Three Easy Lessons from a Bad New York Times Survey
Surveys don’t get much simpler than this. It is from the New York Times, which I typically admire for its rigorous reporting, thoughtful analysis, and forward-thinking experimentation with data visualization. But even with such simplicity, this survey (published on April 22, 2018) manages to be terrible in at least three big ways:
It asks a terrible question. Out of nowhere, the survey asks, “Is pizza overrated, underrated, or rated just about fine?” Is this supposed to be a metaphysical question about the concept of pizza? I begin to wonder: What kind of pizza — neapolitan, deep dish, white, red, brick oven, frozen? Rated by whom —me, my family, our culture, yelp reviewers, food aficionados? Rated on what — taste, nutrition, fun, cost? Sorry, I cannot figure out what this question means and what it presumes to measure. Regardless, thousands of people happily answered it, as survey respondents always do, no matter how meaningless it might be.
It relies on a terrible sample. The authors report that the data reflect the opinions of “2,903 subscribers who chose to participate.” The verbiage seems to be their way of admitting that all respondents are entirely self-selected, and no effort was made to build a sample representing some larger population. It’s a classic “fun poll” that media outlets have loved for decades, and fun polls are basically useless. But even supposing there were some rigor behind their efforts to sample and recruit, does anyone really care about the opinions of New York Times subscribers regarding pizza?
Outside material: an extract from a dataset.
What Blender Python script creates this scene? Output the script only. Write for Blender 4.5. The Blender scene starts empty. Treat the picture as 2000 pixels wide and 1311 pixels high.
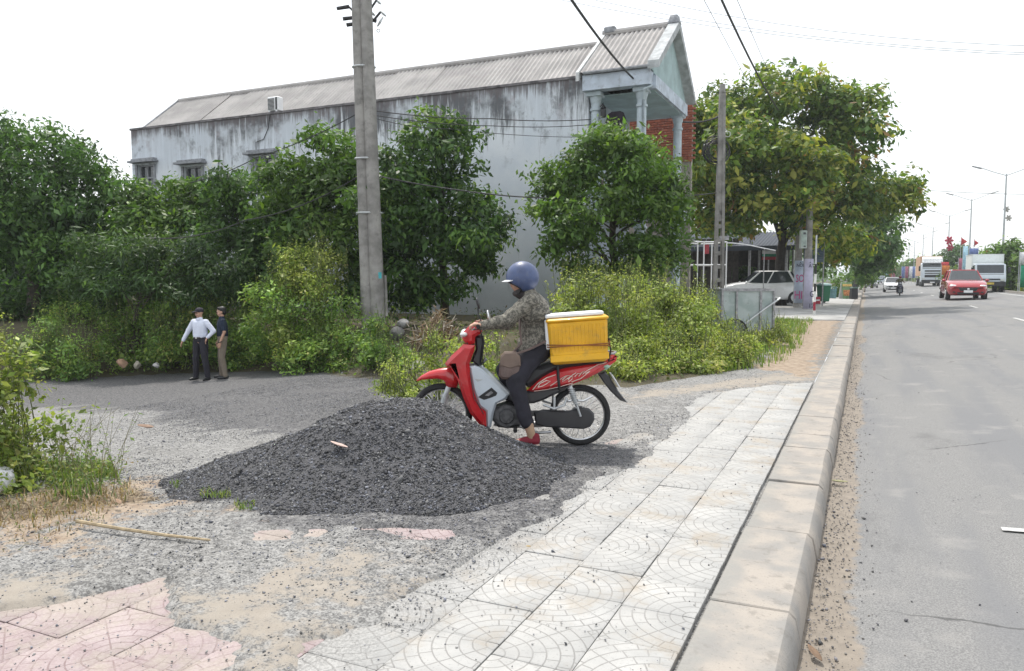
import bpy, bmesh, math, random
import numpy as np
from mathutils import Vector, Matrix
random.seed(7); rng = np.random.default_rng(7)
R_ = math.radians
SC = bpy.context.scene
COL = SC.collection

# ------------------------------------------------------------------ camera, sky, sun, exposure
YAW, PITCH, FPX = 24.93, 4.404, 1480.0
cam = bpy.data.cameras.new('camera'); cam.sensor_width = 36; cam.lens = 36*FPX/2000
cam.clip_start = 0.05; cam.clip_end = 4000
camo = bpy.data.objects.new('camera', cam); COL.objects.link(camo)
camo.location = (0, 0, 1.5); camo.rotation_euler = (R_(90-PITCH), 0, R_(YAW))
SC.camera = camo
SUN_EL, SUN_AZ = R_(64), math.atan2(-.58, .66)       # azimuth from +Y towards +X
world = bpy.data.worlds.new('World'); SC.world = world; world.use_nodes = True
wn = world.node_tree; wn.nodes.clear()
sky = wn.nodes.new('ShaderNodeTexSky'); sky.sky_type = 'NISHITA'; sky.sun_disc = False
sky.sun_elevation = SUN_EL; sky.sun_rotation = SUN_AZ % (2*math.pi)
sky.air_density = 1.0; sky.dust_density = 4.0; sky.ozone_density = 1.0
wmix = wn.nodes.new('ShaderNodeMixRGB'); wmix.inputs[0].default_value = .72
wmix.inputs[2].default_value = (9.6, 9.9, 10.1, 1)     # thin bright overcast over the whole dome
bgn = wn.nodes.new('ShaderNodeBackground'); bgn.inputs[1].default_value = .115
wo = wn.nodes.new('ShaderNodeOutputWorld')
wn.links.new(sky.outputs[0], wmix.inputs[1]); wn.links.new(wmix.outputs[0], bgn.inputs[0]); wn.links.new(bgn.outputs[0], wo.inputs[0])
sl = bpy.data.lights.new('sun', 'SUN'); sl.energy = 2.7; sl.angle = R_(1.5); sl.color = (1, .955, .88)
so = bpy.data.objects.new('sun', sl); COL.objects.link(so)
sd = Vector((math.sin(SUN_AZ)*math.cos(SUN_EL), math.cos(SUN_AZ)*math.cos(SUN_EL), math.sin(SUN_EL)))
so.rotation_euler = sd.to_track_quat('Z', 'Y').to_euler(); so.location = sd*50
SC.view_settings.view_transform = 'Standard'; SC.view_settings.look = 'None'
SC.view_settings.exposure = 0.5; SC.view_settings.gamma = 1; SC.view_settings.use_curve_mapping = False

# ------------------------------------------------------------------ placing helpers (sight lines with real distances)
_y, _p = R_(YAW), R_(PITCH)
FW = np.array([-math.sin(_y)*math.cos(_p), math.cos(_y)*math.cos(_p), -math.sin(_p)])
RT = np.array([math.cos(_y), math.sin(_y), 0.]); UP = np.cross(RT, FW); CP = np.array([0, 0, 1.5])
def ray(x, y): return FW+(x-1000)/FPX*RT+(655.5-y)/FPX*UP
def onz(x, y, z=0.): d = ray(x, y); return CP+d*(z-1.5)/d[2]
def onY(x, y, Y): d = ray(x, y); return CP+d*Y/d[1]
def onX(x, y, X): d = ray(x, y); return CP+d*X/d[0]
def atD(x, y, D): return CP+ray(x, y)*D

# ------------------------------------------------------------------ object helpers
def link(name, me, mats=(), parent=None):
    o = bpy.data.objects.new(name, me); COL.objects.link(o)
    for m in (mats if isinstance(mats, (list, tuple)) else [mats]): me.materials.append(m)
    if parent is not None: o.parent = parent
    return o
def tag(o, label=None, cat=None, group=None, kind=None):
    if label: o['label'] = label
    if cat: o['category'] = cat
    if group: o['group'] = group
    if kind: o['kind'] = kind
    return o
def thing(name, label, cat, loc=(0, 0, 0), rz=0., group=None, scale=1.):
    o = bpy.data.objects.new(name, None); COL.objects.link(o); o.empty_display_size = .2
    o.location = loc; o.rotation_euler = (0, 0, rz); o.scale = (scale,)*3
    return tag(o, label, cat, group)
def children(o): return [c for c in bpy.data.objects if c.parent == o]
def copy_tree(o, parent=None):
    c = o.copy(); COL.objects.link(c)
    if parent is not None: c.parent = parent
    for ch in children(o): copy_tree(ch, c)
    return c

class MB:
    def __init__(s): s.v = []; s.f = []; s.m = []; s.cur = 0
    def add(s, vs, fs):
        b = len(s.v); s.v += [tuple(map(float, p)) for p in vs]
        for q in fs: s.f.append([b+i for i in q]); s.m.append(s.cur)
        return s
    def box(s, c, d, rz=0., rx=0., ry=0., taper=1., bevel=0.):
        hx, hy, hz = d[0]/2, d[1]/2, d[2]/2
        M = Matrix.Rotation(rz, 3, 'Z') @ Matrix.Rotation(ry, 3, 'Y') @ Matrix.Rotation(rx, 3, 'X')
        if bevel <= 0:
            vs = [(x*hx*(taper if z > 0 else 1), y*hy*(taper if z > 0 else 1), z*hz) for z in (-1, 1) for x, y in ((-1, -1), (1, -1), (1, 1), (-1, 1))]
            fs = [(3, 2, 1, 0), (4, 5, 6, 7), (0, 1, 5, 4), (1, 2, 6, 5), (2, 3, 7, 6), (3, 0, 4, 7)]
        else:
            b = min(bevel, hx*.9, hy*.9, hz*.9); vs = []
            def ring(ix, iy, z):
                return [(-ix+b, -iy, z), (ix-b, -iy, z), (ix, -iy+b, z), (ix, iy-b, z), (ix-b, iy, z), (-ix+b, iy, z), (-ix, iy-b, z), (-ix, -iy+b, z)]
            def ring2(ix, iy, z): return [(-ix, -iy, z), (ix, -iy, z), (ix, -iy, z), (ix, iy, z), (ix, iy, z), (-ix, iy, z), (-ix, iy, z), (-ix, -iy, z)]
            t = taper
            vs = ring(hx-b, hy-b, -hz)+ring(hx, hy, -hz+b)+ring(hx*t, hy*t, hz-b)+ring((hx-b)*t, (hy-b)*t, hz)
            fs = [tuple(range(7, -1, -1)), tuple(range(24, 32))]
            for k in range(3):
                for i in range(8): j = (i+1) % 8; fs.append((k*8+i, k*8+j, k*8+8+j, k*8+8+i))
        C = Vector(c)
        return s.add([C+M @ Vector(p) for p in vs], fs)
    def cyl(s, p0, p1, r0, r1=None, n=10, cap=True):
        r1 = r0 if r1 is None else r1
        p0, p1 = Vector(p0), Vector(p1); a = (p1-p0)
        if a.length < 1e-7: return s
        q = a.to_track_quat('Z', 'Y'); vs = []
        for p, r in ((p0, r0), (p1, r1)):
            for i in range(n):
                t = 2*math.pi*i/n; vs.append(p+q @ Vector((r*math.cos(t), r*math.sin(t), 0)))
        fs = [(i, (i+1) % n, n+(i+1) % n, n+i) for i in range(n)]
        if cap: fs += [tuple(range(n-1, -1, -1)), tuple(range(n, 2*n))]
        return s.add(vs, fs)
    def tube(s, pts, r, n=6, cap=True):
        pts = [Vector(p) for p in pts]; rs = r if isinstance(r, (list, tuple)) else [r]*len(pts)
        vs = []; up = None
        for i, p in enumerate(pts):
            t = (pts[min(i+1, len(pts)-1)]-pts[max(i-1, 0)]).normalized()
            if up is None: up = Vector((0, 0, 1)) if abs(t.z) < .9 else Vector((1, 0, 0))
            a = t.cross(up)
            if a.length < 1e-5: a = t.orthogonal()
            a.normalize(); b = t.cross(a).normalized(); up = -b if False else up
            for k in range(n):
                w = 2*math.pi*k/n; vs.append(p+(a*math.cos(w)+b*math.sin(w))*rs[i])
        fs = []
        for i in range(len(pts)-1):
            for k in range(n): fs.append((i*n+k, i*n+(k+1) % n, (i+1)*n+(k+1) % n, (i+1)*n+k))
        if cap: fs += [tuple(range(n-1, -1, -1)), tuple(range((len(pts)-1)*n, len(pts)*n))]
        return s.add(vs, fs)
    def ell(s, c, r, nu=12, nv=8, rot=None):
        c = Vector(c); M = rot or Matrix.Identity(3); vs = [c+M @ Vector((0, 0, -r[2]))]
        for j in range(1, nv):
            t = -math.pi/2+math.pi*j/nv
            for i in range(nu):
                w = 2*math.pi*i/nu; vs.append(c+M @ Vector((r[0]*math.cos(t)*math.cos(w), r[1]*math.cos(t)*math.sin(w), r[2]*math.sin(t))))
        vs.append(c+M @ Vector((0, 0, r[2]))); fs = []
        for i in range(nu): fs.append((0, 1+(i+1) % nu, 1+i))
        for j in range(nv-2):
            for i in range(nu): a = 1+j*nu; fs.append((a+i, a+(i+1) % nu, a+nu+(i+1) % nu, a+nu+i))
        L = len(vs)-1; a = 1+(nv-2)*nu
        for i in range(nu): fs.append((a+i, a+(i+1) % nu, L))
        return s.add(vs, fs)
    def torus(s, c, ax, R, r, n=32, m=8, sq=1.):
        q = Vector(ax).normalized().to_track_quat('Z', 'Y'); c = Vector(c); vs = []
        for i in range(n):
            t = 2*math.pi*i/n
            for k in range(m):
                w = 2*math.pi*k/m; rr = R+r*math.cos(w)
                vs.append(c+q @ Vector((rr*math.cos(t), rr*math.sin(t), r*sq*math.sin(w))))
        fs = [(i*m+k, ((i+1) % n)*m+k, ((i+1) % n)*m+(k+1) % m, i*m+(k+1) % m) for i in range(n) for k in range(m)]
        return s.add(vs, fs)
    def prism(s, out, h0, h1, bev=0., axis='y', taper=None):
        """outline in (x,z), extruded along y (axis='y'); other axes permute"""
        n = len(out)
        ar = sum(out[i][0]*out[(i+1) % n][1]-out[(i+1) % n][0]*out[i][1] for i in range(n))
        if ar < 0: out = out[::-1]
        def inset(d):
            res = []
            for i in range(n):
                p0, p, p1 = Vector(out[i-1]), Vector(out[i]), Vector(out[(i+1) % n])
                a, b = (p-p0), (p1-p)
                na, nb = Vector((-a.y, a.x)).normalized(), Vector((-b.y, b.x)).normalized()
                m = (na+nb); m = m.normalized() if m.length > 1e-4 else na
                res.append(p+m*d/max(.5, m.dot(na)))
            return res
        secs = [(h0, inset(bev)), (h0+bev, inset(0)), (h1-bev, inset(0)), (h1, inset(bev))] if bev > 0 else [(h0, inset(0)), (h1, inset(0))]
        vs = []
        for h, o in secs:
            for p in o:
                x, z = p[0], p[1]; y = h
                if taper: y = h*taper(x, z)
                vs.append((x, y, z) if axis == 'y' else ((y, x, z) if axis == 'x' else (x, z, y)))
        fs = [tuple(range(n)), tuple(range(len(vs)-1, len(vs)-n-1, -1))]
        for k in range(len(secs)-1):
            for i in range(n): j = (i+1) % n; fs.append((k*n+j, k*n+i, (k+1)*n+i, (k+1)*n+j))
        if axis == 'x': fs = [q[::-1] for q in fs]
        return s.add(vs, fs)
    def mesh(s, name, smooth=True, angle=38):
        me = bpy.data.meshes.new(name); me.from_pydata(s.v, [], s.f)
        bm = bmesh.new(); bm.from_mesh(me); bmesh.ops.recalc_face_normals(bm, faces=bm.faces); bm.to_mesh(me); bm.free()
        if any(s.m): me.polygons.foreach_set('material_index', s.m)
        if smooth:
            me.shade_smooth()
            try: me.set_sharp_from_angle(angle=R_(angle))
            except Exception: pass
        return me
    def build(s, name, mats, parent=None, smooth=True, angle=38):
        return link(name, s.mesh(name, smooth, angle), mats, parent)

def np_mesh(name, V, F, attrs=None, smooth=False):
    """V (n,3), F (m,k) constant k"""
    me = bpy.data.meshes.new(name); n, (m, k) = len(V), F.shape
    me.vertices.add(n); me.vertices.foreach_set('co', V.astype(np.float32).ravel())
    me.loops.add(m*k); me.loops.foreach_set('vertex_index', F.astype(np.int32).ravel())
    me.polygons.add(m); me.polygons.foreach_set('loop_start', np.arange(0, m*k, k, dtype=np.int32))
    if smooth: me.polygons.foreach_set('use_smooth', np.ones(m, dtype=bool))
    me.update(calc_edges=True)
    for nm, (dom, arr) in (attrs or {}).items():
        a = me.attributes.new(nm, 'FLOAT_COLOR', dom)
        c = np.ones((len(arr), 4), np.float32); c[:, :arr.shape[1]] = arr
        a.data.foreach_set('color', c.ravel())
    return me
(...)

It uses a terrible chart. This pie chart is a perfect example of what Edward Tufte calls chart junk, which refers to “the interior decoration of graphics … that does not tell the viewer anything new … to enliven the display, [or] to give the designer an opportunity to exercise artistic skills.” Some may think it is cute, but surely “cute” is not the goal of research and analytics. Moreover, beneath the junk, pie charts are among the weakest choice in our data visualization arsenal. Why? Because humans have a hard time differentiating quantities represented as wedges in a pie.
Granted, I’m being too serious. Surely the New York Times knows that this silly survey is nonsense and poorly done. And I realize my bristling at how bad it is betrays my own poor sense of humor. Still, having the NYT research-and-analytics department pump out surveys like this seems to lend this silliness a legitimacy it does not deserve.
The one bright spot is that we can use surveys like this to learn something. They are an opportunity to remind ourselves that surveys are meaningless unless we: (1) Ask respondents clear and unambiguous questions; (2) Carefully select our respondents to represent a population we want to understand; and (3) Present our findings in direct and compelling ways.